La delusione della pittrice è aumentata dalla consapevolezza che amici influenti come Carlo Levi, Tommaso Landolfi e Moravia non prenderanno le sue difese, si sfoga di ciò con la Morante che le promette: «Io, appena riavrò autorità (se tu me lo permetti e ti farà piacere) voglio pubblicare intorno a te uno scritto dove dirò tutto quello che penso di te. Seppure sarà in uno stile diverso dalle lettere che ti scrivo, le quali non sono scritte in uno stile pubblico ma privato (e pubblicare cose di quello stile e sarebbe come pubblicare le proprie lettere d’amore) la sostanza di quello che penso di te sarà quella e quindi puoi immaginarti come sarà il mio articolo. E lo pubblicherò sul più grande giornale o rivista di tutta Italia – e siccome il mio nome allora sarà più importante di adesso, questo articolo sarà importante».

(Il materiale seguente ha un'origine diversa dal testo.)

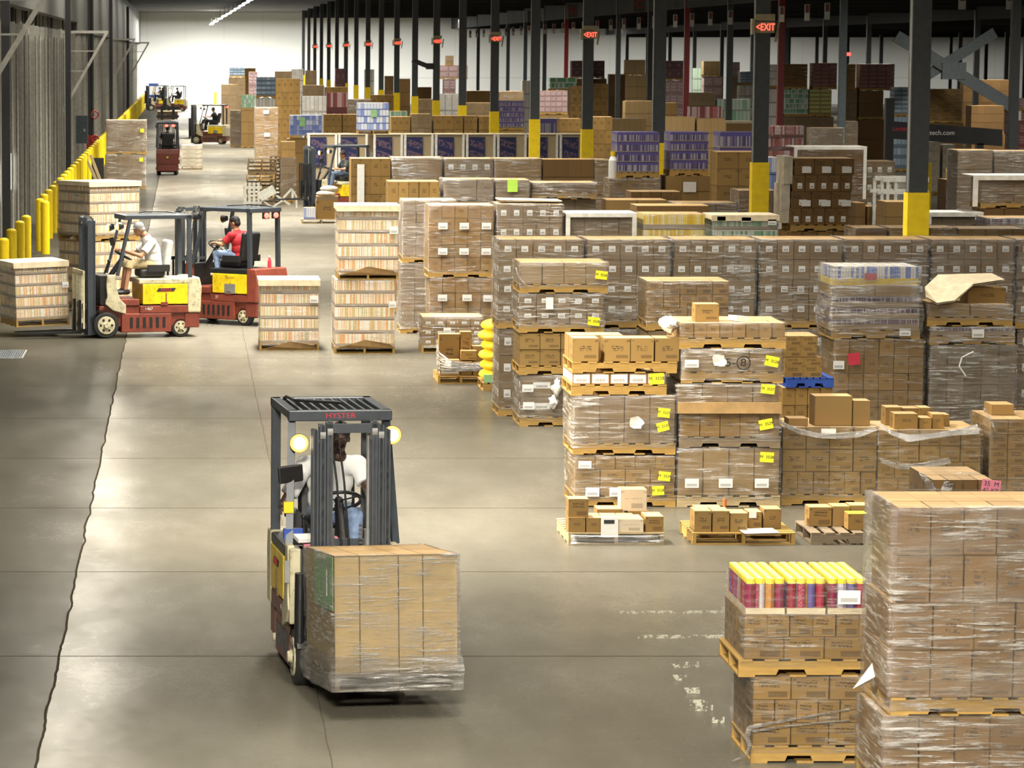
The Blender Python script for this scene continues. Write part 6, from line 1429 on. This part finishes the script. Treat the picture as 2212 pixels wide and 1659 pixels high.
def seated(lean=0.0, head=(-.86, 0, 1.93), face=(1, 0, -.15), hands=((-.5, .17, 1.52), (-.46, -.14, 1.55)), dz=0.0, twist=0.0):
    J = {'head': head, 'neck': (head[0] - .04, head[1] * .8, head[2] - .16), 'chest': (-.96 + lean * .5, 0, 1.55 + dz), 'pelvis': (-.98, 0, 1.27 + dz)}
    sx, sz = head[0] - .07, head[2] - .235
    J['shL'] = (sx, .2, sz); J['shR'] = (sx, -.2, sz); J['face'] = face
    for k, s, h in (('L', 1, hands[0]), ('R', -1, hands[1])):
        J['wr' + k] = h; J['el' + k] = ((sx * .5 + h[0] * .5) - .06, s * .29, sz * .5 + h[2] * .5 - .1)
        J['hp' + k] = (-.95, s * .1, 1.28 + dz); J['kn' + k] = (-.5, s * .14, 1.31 + dz); J['an' + k] = (-.42, s * .14, .85)
    return J
J1 = seated(0, (-.8, .06, 1.93), (1, -.1, -.25), ((-.48, .26, 1.5), (-.5, -.42, 1.38)))
J1['elR'] = (-.8, -.42, 1.36)
for k_ in ('shL', 'shR'): J1[k_] = (J1[k_][0], J1[k_][1] * 1.1, J1[k_][2])
person(tr(fl1), J1, 'person in a white T-shirt driving the nearest forklift, looking down past the mast', 'skindark', 'shirtwhite', 'jeans', 'hairblack', .0065)
J2 = seated(.12, (-.7, 0, 1.93), (1, .0, -.42), ((-.42, .12, 1.55), (-.4, -.1, 1.56)))
J2['neck'] = (-.8, 0, 1.82); J2['shL'] = (-.9, .2, 1.7); J2['shR'] = (-.9, -.2, 1.7); J2['chest'] = (-.94, 0, 1.56); J2['elL'] = (-.68, .27, 1.46); J2['elR'] = (-.68, -.27, 1.46)
person(tr(fl2), J2, 'person in a white T-shirt, grey cap and khaki shorts driving the side-on cream forklift', 'skin', 'shirtwhite', 'khaki', 'hairgrey', .009, shorts=True, cap='capgrey')
J3 = seated(0, (-.84, 0, 1.9), (1, .1, -.2)); J3['anL'] = (-.6, .2, .98)
person(tr(fl3), J3, 'person in a red T-shirt and jeans driving the red forklift, seen from behind', 'skin', 'shirtred', 'jeans', 'hairblack', .009, shoe='paper')
J4 = seated(0, (-.86, 0, 1.88), (1, .15, -.35), ((-.58, .1, 1.45), (-.55, -.1, 1.45)))
person(tr(fl4), J4, 'person in a dark T-shirt and jeans sitting on the forklift by the empty pallets', 'skin', 'shirtdark', 'denimdark', 'hairbrown', .011)
for f_, lab in ((fl5, 'person in dark clothes driving the red forklift seen straight from behind'), (fl6, 'person in black driving the far cream forklift with red tail lights'), (fl7, 'person in black on the farthest forklift in the aisle'), (fl8, 'person in black on the farthest forklift beside the bollards')):
    person(tr(f_), seated(0), lab, 'skin', 'clothblack', 'clothblack', 'hairblack', .016, face=False)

Comunque Fini è risoluta: «Veramente non farò mai nulla in Italia né mostre né altre manifestazioni» e mantiene la parola, mentre Morante sembra prevedere il successo dei suoi futuri libri: le scrive l’amica nel ‘57: «La tua “Isola di Arturo” è uno dei libri più meravigliosi che ho mai letto” e nel ’74: ““La Storia” è un libro straordinario che non si può neanche chiuderlo nella parola libro».

In queste lettere, chiaramente destinate ad amici e non pensate quindi per la pubblicazione, scritte a mano con cura, arricchite di disegni (chi scrive ha potuto sfogliare quelle conservate nell’Archivio Leonor Fini di Parigi), si possono rinvenire numerosi tratti dello stile e della poetica di Elsa Morante: l’eleganza nel raccontare gli eventi, la vocazione favolosa e quasi magica del suo sguardo bambino, un allontanamento a volte angosciante dalla realtà e la solitudine che avvolge l’autrice, l’evocazione di figure e scene simboliche, l’indagine psicologica delle persone descritte e dei destinatari, il fascino sottile delle parole scelte.